One warning shot was bad enough (although I’d probably call this a retribution shot, as the homeowner wasn’t warning the teens not to attack). Five times is madness. Even assuming the homeowner was carrying 19 rounds in a Springfield XD 9mm, it is NOT a good idea to waste ammo.

What if the three kids had heard the gunshot, pulled out their own guns and engaged in a firefight? The homeowner had just wasted five bullets creating a gunfight. If he was carrying revolver, he’d be down to his last cartridge. Facing the fun of trying to reload in the middle of leadstorm.

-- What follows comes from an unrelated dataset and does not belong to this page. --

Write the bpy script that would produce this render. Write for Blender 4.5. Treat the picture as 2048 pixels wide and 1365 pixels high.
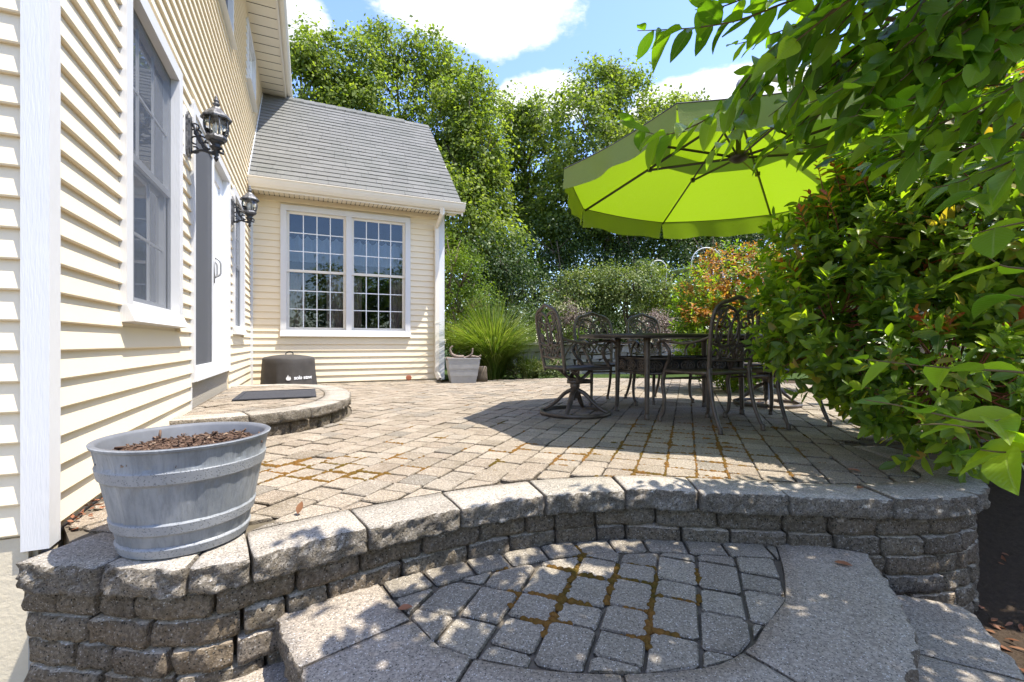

Of course, that assumes he’d be carrying spare ammo. I doubt it. Anyone irresponsible enough to put himself and his fiance in mortal danger to protect his territory/stuff would probably think that spare ammo is for bad shots and wimps.

We’ve been down this road before. Some of you will accuse me of mollycoddling the bad guys and, thus, encouraging them and people like them to do bad, bad things. You’ll see my condemnation of the homeowner’s armed aggression (yes, aggression) as a failure to defend the bedrock of civilized society (property rights). But I’m sticking to my guns.

The victim, who possessed a valid Firearm Owner’s Identification Card, was cited for reckless discharge of a firearm. He was issued a notice to appear in Macon County Circuit Court. His gun was taken by police, to be used as evidence in the case.

[Police Chief] Chabak said it is illegal to shoot a gun in the city, except in exceptional circumstances involving defense of a human life or to prevent great bodily harm.

So even if you think I’m wrong, lookee here. The Georgia homeowner is now facing gun crime charges, the cops have his weapon and there are at least three teens out there who may be out for revenge. It’s not fair. But it was an entirely predictable outcome.

As the rabbi says, if you survive a gunfight, you win. The best way to survive a gunfight is not to have it. And the best way not to have it is to not go looking for trouble. And keeping as low a profile as possible when trouble finds you. After that, all bets are off. Do you really want to go there?